====== Task material
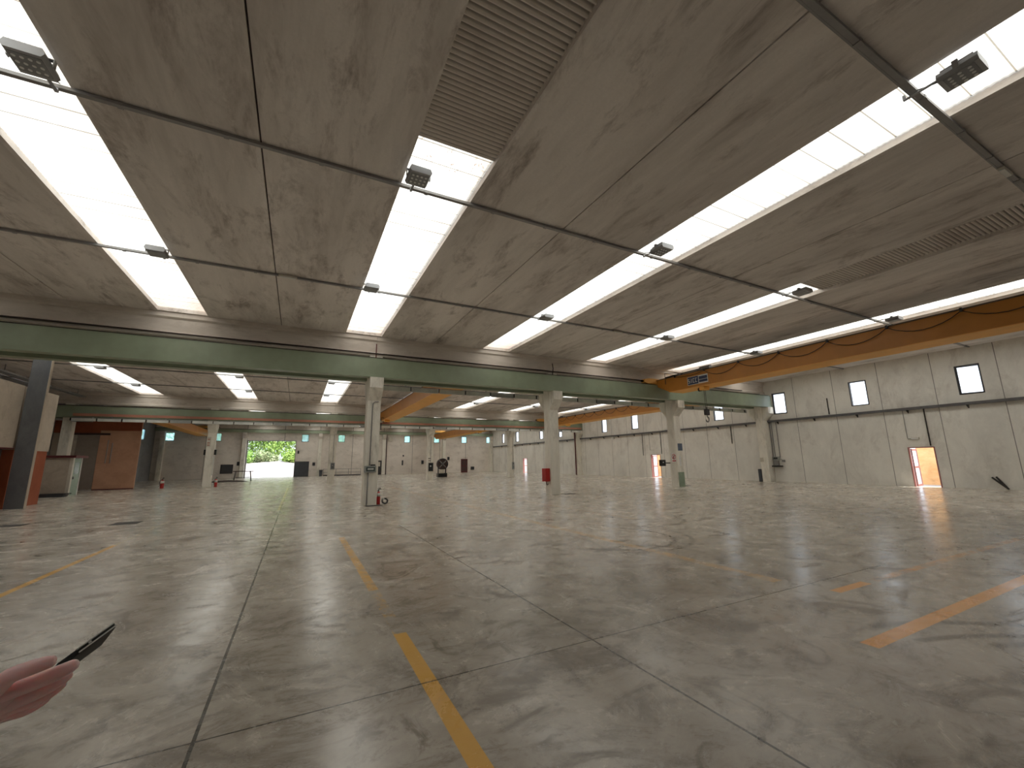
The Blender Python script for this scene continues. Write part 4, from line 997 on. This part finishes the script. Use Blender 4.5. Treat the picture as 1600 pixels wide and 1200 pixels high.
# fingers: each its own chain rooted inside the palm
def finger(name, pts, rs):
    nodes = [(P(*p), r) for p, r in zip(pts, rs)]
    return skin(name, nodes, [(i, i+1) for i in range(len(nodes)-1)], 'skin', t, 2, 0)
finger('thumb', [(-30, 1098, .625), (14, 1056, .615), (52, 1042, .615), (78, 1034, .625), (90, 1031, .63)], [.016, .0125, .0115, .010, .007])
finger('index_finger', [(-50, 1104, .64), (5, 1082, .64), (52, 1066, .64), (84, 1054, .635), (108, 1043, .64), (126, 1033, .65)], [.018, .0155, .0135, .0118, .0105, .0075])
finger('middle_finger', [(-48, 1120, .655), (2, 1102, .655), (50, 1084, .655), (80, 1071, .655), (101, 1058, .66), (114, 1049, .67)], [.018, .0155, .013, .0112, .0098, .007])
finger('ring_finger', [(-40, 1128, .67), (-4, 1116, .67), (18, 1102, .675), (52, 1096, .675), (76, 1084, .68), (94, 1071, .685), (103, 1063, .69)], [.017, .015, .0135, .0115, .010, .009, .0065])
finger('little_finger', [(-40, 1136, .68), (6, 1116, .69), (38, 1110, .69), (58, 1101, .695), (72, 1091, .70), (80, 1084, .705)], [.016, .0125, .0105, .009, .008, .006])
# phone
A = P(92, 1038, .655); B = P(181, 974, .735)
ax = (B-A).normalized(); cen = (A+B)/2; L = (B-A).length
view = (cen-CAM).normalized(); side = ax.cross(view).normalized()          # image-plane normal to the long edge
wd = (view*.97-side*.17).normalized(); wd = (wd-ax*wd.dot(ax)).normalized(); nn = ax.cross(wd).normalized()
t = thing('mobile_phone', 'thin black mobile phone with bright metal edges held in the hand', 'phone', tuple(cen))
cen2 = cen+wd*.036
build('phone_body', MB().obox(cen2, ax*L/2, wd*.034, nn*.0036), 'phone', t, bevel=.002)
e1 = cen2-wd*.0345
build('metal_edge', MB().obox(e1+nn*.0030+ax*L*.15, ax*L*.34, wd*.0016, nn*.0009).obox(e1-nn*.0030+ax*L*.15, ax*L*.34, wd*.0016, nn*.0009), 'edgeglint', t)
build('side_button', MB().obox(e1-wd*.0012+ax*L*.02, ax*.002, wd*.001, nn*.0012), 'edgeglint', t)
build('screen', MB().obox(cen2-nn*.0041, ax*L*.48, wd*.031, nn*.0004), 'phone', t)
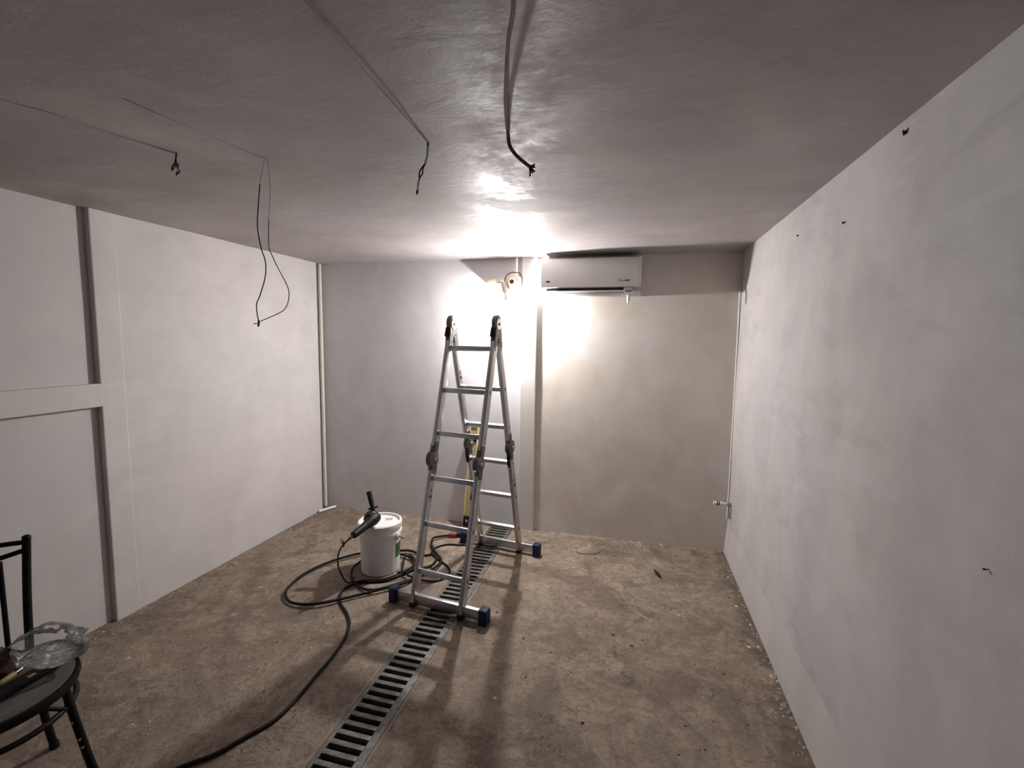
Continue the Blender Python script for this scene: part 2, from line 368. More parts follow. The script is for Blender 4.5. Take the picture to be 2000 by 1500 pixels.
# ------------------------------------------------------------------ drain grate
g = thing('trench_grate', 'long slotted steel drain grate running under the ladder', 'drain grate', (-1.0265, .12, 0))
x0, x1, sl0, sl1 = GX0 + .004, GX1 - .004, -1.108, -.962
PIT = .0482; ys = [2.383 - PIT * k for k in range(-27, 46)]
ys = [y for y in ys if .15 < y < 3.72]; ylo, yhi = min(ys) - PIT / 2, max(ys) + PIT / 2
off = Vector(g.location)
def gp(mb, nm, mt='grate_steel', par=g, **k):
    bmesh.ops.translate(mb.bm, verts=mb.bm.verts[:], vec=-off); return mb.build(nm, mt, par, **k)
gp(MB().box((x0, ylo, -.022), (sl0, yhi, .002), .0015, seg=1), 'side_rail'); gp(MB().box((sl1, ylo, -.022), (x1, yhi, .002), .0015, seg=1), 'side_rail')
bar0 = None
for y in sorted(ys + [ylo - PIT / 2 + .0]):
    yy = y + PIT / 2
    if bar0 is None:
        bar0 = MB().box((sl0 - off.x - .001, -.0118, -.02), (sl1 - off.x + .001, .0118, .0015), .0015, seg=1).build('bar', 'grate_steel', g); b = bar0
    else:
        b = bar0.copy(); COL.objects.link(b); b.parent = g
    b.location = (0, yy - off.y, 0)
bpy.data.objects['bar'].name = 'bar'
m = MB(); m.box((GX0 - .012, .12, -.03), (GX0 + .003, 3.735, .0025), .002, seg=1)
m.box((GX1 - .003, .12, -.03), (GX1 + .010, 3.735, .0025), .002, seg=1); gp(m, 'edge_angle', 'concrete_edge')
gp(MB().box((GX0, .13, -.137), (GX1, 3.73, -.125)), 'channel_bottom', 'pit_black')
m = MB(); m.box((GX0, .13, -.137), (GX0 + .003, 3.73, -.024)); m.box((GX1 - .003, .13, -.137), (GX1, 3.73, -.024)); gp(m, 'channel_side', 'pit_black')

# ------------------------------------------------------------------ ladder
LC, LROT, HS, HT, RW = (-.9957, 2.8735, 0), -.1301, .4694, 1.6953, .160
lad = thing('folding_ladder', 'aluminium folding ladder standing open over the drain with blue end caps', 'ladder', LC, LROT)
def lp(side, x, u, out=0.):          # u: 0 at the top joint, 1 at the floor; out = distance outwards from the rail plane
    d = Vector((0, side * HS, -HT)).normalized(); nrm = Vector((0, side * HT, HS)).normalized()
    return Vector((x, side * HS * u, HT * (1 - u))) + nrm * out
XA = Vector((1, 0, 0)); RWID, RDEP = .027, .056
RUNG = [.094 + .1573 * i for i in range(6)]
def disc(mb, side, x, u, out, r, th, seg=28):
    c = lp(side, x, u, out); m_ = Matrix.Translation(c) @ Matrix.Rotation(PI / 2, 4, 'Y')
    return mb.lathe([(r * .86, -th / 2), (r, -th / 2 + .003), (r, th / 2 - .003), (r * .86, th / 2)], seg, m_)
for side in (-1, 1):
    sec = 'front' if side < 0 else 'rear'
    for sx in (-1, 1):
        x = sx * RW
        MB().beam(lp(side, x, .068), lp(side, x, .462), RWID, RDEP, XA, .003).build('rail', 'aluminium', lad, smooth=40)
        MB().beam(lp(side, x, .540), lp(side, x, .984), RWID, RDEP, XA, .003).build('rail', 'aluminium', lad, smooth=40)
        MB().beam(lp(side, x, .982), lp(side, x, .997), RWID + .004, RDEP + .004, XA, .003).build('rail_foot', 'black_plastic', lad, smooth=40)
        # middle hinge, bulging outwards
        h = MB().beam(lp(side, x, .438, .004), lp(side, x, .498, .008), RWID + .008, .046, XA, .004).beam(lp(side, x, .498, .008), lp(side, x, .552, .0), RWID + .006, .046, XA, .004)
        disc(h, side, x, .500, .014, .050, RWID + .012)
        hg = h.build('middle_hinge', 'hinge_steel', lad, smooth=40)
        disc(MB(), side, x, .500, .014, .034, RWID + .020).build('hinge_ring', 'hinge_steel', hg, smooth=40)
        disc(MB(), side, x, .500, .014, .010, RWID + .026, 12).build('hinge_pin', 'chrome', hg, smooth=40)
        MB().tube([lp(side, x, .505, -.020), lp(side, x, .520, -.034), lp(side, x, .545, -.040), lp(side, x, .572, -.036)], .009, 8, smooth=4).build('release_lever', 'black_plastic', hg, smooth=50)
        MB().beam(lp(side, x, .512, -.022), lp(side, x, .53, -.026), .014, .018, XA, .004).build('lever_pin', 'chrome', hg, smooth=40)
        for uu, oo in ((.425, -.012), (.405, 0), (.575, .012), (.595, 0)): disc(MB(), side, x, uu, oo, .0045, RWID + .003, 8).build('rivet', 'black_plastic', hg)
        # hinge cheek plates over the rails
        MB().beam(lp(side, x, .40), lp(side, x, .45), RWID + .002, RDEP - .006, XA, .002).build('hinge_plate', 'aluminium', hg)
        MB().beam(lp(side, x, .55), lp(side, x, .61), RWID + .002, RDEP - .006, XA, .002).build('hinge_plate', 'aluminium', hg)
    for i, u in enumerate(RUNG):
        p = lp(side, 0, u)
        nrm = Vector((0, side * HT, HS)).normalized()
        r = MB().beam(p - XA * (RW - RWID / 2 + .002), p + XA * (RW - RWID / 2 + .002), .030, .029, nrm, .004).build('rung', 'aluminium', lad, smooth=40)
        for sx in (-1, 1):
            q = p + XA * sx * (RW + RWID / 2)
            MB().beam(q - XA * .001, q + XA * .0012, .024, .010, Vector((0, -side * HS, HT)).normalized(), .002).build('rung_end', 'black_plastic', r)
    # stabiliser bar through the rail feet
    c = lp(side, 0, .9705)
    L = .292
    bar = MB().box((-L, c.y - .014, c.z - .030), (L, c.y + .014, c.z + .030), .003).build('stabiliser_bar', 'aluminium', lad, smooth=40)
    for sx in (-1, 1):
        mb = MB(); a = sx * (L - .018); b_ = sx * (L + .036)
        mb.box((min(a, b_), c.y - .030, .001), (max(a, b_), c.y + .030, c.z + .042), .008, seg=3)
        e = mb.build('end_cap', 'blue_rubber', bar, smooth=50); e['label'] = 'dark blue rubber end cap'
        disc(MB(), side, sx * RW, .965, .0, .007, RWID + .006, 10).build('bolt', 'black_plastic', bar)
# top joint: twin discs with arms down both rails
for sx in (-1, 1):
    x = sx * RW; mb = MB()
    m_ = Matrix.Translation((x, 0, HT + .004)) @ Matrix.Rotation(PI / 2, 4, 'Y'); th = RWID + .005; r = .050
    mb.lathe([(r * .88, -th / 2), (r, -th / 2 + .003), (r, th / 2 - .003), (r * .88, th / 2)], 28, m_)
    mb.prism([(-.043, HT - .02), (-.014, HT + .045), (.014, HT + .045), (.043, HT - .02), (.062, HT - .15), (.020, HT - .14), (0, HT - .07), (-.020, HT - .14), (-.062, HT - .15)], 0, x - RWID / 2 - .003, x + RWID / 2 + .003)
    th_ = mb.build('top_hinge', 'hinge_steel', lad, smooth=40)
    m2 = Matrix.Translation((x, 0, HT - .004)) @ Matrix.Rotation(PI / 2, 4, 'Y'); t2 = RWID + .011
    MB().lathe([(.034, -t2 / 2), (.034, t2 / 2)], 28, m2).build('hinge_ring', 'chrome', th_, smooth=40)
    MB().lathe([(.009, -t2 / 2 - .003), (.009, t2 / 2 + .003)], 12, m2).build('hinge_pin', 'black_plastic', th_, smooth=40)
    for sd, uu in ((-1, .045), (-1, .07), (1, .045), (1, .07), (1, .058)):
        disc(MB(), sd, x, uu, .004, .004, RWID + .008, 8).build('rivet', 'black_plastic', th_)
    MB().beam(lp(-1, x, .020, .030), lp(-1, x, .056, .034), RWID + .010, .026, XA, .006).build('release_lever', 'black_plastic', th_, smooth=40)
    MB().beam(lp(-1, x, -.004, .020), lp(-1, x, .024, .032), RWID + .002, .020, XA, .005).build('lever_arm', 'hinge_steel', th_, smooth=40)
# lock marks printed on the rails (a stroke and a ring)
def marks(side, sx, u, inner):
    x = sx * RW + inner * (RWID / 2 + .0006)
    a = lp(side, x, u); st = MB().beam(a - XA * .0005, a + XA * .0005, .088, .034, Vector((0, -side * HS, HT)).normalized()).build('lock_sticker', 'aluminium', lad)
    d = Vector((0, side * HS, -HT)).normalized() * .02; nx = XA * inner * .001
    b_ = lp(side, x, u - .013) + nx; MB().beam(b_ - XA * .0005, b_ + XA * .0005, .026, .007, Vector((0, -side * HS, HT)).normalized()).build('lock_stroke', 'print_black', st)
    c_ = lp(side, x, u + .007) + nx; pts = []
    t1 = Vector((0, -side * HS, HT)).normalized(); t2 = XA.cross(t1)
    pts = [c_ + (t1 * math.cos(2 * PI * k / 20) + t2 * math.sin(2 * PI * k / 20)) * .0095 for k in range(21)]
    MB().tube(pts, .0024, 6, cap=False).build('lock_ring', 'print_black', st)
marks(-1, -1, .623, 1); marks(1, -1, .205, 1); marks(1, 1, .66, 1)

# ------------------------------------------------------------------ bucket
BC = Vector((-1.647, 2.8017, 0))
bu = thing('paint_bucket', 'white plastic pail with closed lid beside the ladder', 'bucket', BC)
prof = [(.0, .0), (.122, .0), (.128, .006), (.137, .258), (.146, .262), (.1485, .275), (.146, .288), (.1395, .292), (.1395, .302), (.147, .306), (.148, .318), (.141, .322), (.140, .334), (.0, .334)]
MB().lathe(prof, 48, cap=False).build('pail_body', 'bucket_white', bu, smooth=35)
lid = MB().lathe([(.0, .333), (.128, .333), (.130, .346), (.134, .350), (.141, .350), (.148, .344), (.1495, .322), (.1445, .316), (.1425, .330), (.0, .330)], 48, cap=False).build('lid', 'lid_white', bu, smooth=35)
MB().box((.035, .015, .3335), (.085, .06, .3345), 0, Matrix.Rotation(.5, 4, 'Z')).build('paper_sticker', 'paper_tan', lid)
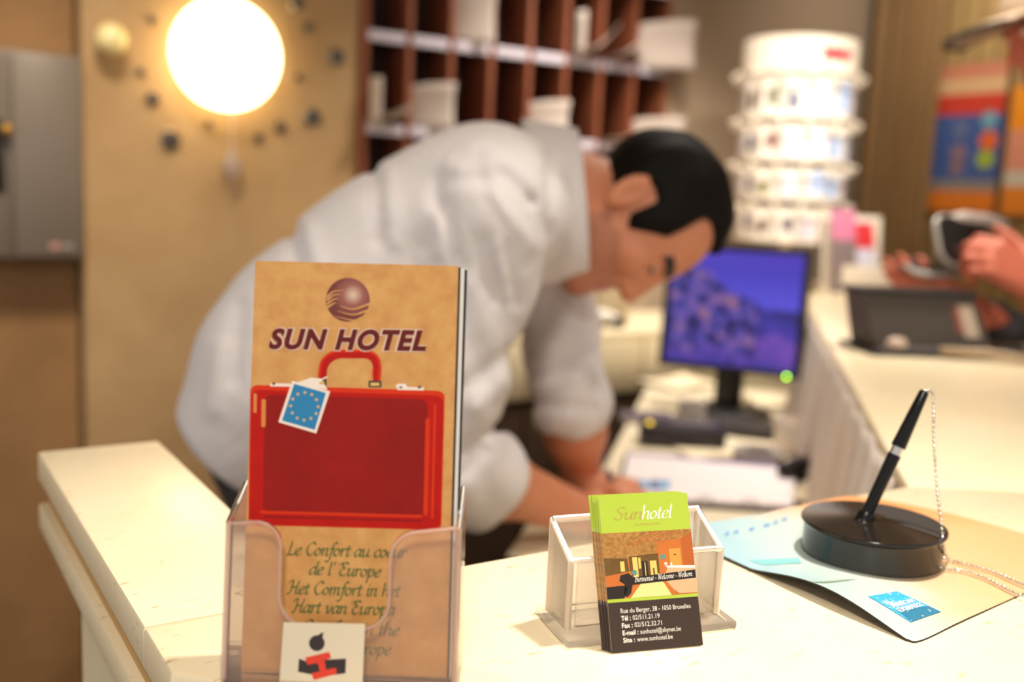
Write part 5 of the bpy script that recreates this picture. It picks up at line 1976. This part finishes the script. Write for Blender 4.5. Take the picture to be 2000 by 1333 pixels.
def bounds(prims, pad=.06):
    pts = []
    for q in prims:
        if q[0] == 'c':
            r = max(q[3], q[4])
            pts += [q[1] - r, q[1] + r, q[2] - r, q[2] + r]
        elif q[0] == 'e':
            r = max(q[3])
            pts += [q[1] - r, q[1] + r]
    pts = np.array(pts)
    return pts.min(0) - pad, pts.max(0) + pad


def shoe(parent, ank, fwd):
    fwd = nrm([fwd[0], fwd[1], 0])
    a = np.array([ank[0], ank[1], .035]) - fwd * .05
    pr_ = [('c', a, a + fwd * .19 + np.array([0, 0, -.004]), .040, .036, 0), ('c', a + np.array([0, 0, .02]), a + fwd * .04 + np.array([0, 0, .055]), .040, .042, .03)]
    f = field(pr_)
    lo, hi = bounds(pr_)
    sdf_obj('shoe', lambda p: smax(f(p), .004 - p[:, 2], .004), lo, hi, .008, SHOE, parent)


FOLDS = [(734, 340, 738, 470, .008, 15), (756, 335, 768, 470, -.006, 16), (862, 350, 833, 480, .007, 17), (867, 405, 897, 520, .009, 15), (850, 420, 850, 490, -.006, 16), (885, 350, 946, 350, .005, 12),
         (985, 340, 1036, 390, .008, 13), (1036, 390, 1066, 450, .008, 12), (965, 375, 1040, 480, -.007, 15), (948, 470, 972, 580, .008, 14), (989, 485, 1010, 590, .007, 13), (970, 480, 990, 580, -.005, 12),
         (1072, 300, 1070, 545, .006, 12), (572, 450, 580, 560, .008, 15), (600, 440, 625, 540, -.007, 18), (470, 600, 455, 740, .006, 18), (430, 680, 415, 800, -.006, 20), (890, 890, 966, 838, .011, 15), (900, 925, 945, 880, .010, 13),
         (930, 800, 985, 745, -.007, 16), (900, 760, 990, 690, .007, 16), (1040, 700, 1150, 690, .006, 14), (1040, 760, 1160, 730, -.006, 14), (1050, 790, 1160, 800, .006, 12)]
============
Pick out each line containing "Blender" and report it.

# Task result
The Blender Python script for this scene continues. Write part 4, from line 997 on. This part finishes the script. Use Blender 4.5. Treat the picture as 1600 pixels wide and 1200 pixels high.
Continue the Blender Python script for this scene: part 2, from line 368. More parts follow. The script is for Blender 4.5. Take the picture to be 2000 by 1500 pixels.
Write part 5 of the bpy script that recreates this picture. It picks up at line 1976. This part finishes the script. Write for Blender 4.5. Take the picture to be 2000 by 1333 pixels.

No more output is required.